Clearwater Township supervisor Rose Thelen is a longtime environmental advocate who urged Xcel to shut down the Sherco coal plant. She supports more solar and wind power, but doesn’t think a new power line should cut through her township.
“We have some very beautiful land in Clearwater Township,” Thelen said. “You don’t know that by going down the freeway. But if you get off the freeway, we’ve got lakes. We’ve got rivers. We’ve got streams. We've got untouched forested areas.”
Thelen said she’d prefer to see the power line follow existing corridors, such as a nearby county road.
Lamb said Xcel Energy learned from conflicts over the CapX2020 line, and are reaching out to landowners earlier in the process, adding or eliminating possible routes based on feedback.
But Lamb said utilities including Xcel are also concerned about how long it takes for a transmission line to get needed approval.
“There is a real risk of not being able to achieve our carbon reduction goals because of the long time it takes to conceptualize a project and do all the work,” he said. “It takes seven, eight, nine years to actually get it built.”
Some utilities say there needs to be changes to permitting for new power lines, so regulators still consider their human and environmental impacts, but projects don't get stalled for years.
“The idea is you should be able to look at all those environmental concerns, but do that in a two-year time window instead of an eight-plus year time window, so that these projects could be moved ahead more effectively than we’ve seen in the recent past,” Moe said.

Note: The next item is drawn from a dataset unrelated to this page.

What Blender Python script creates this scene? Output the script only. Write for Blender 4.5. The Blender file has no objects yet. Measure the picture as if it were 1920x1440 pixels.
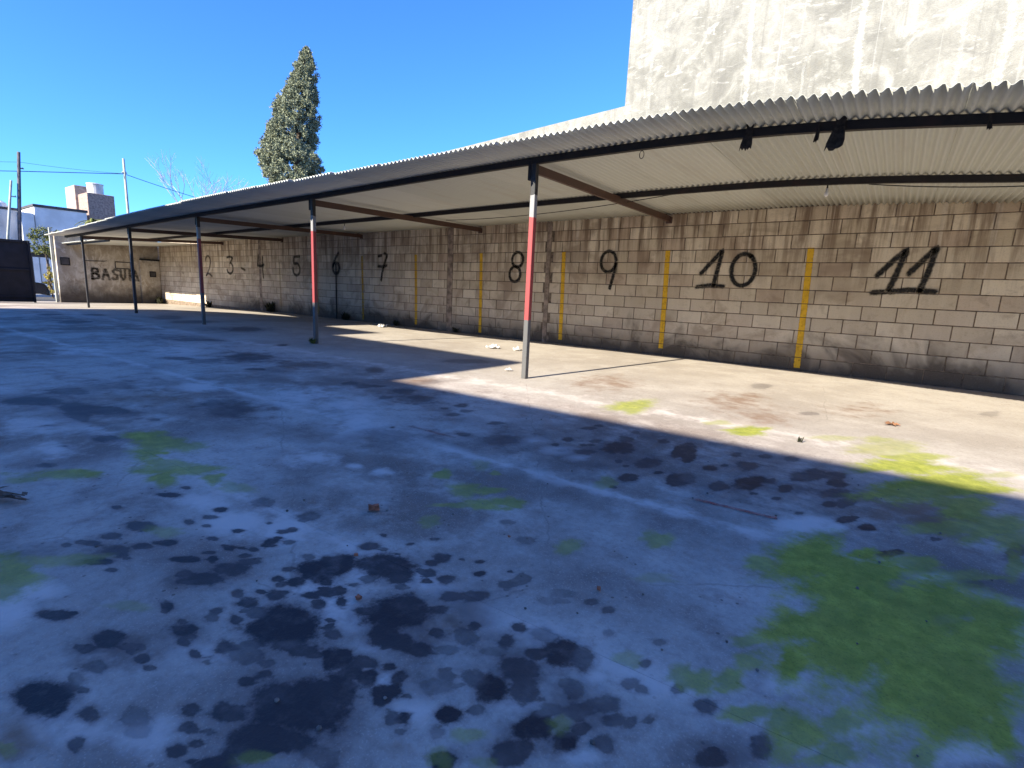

Soholt said the Minnesota Public Utilities Commission is looking at whether the permitting process can be streamlined by combining certificates of need and route permits, which are currently two separate steps. There are also efforts to increase the voltage on existing power lines rather than building new ones.
“Streamlining the process does not mean forgoing good practices, working with communities and landowners,” Soholt said. “I think we just have to be smart in all aspects of the process.”
Utilities try to negotiate easements to pay landowners for use of their land. They also have the power to take land through government-sanctioned eminent domain. Minnesota’s “Buy the Farm” law requires utilities to buy all or part of property from landowners who don’t agree to an easement.
Matt Langan, an agent who’s working on siting and land rights for the Minnesota Energy Connection project, said Xcel is listening to landowners’ feedback, and is trying to avoid placing power lines too close to homes. It’s also avoiding state or federal lands, and placing towers in the middle of a lake or stream, he said.
“It’s a very lengthy process with lots of things to consider,” Langan said.
Xcel is still considering several possible routes, he said. This fall, it expects to submit at least two alternatives to the Public Utilities Commission, which will hold public hearings before making a decision.
On Thousand Hills farm, Maier’s grass-fed beef business has won accolades for its climate-friendly, holistic farming practices. But he worries about potential changes coming to the hills in the name of clean energy.
Maier said he understands the need to move power, but he wonders whether building huge transmission lines to transport electricity across the state is the most practical solution.
Electricity, he said, should be more decentralized — processed and used closer to where it’s produced, like the food grown on his farm.
“We tend not to think that way,” Maier said. “We think bigger is better and more is better. And as a society, that’s generally what we default to.”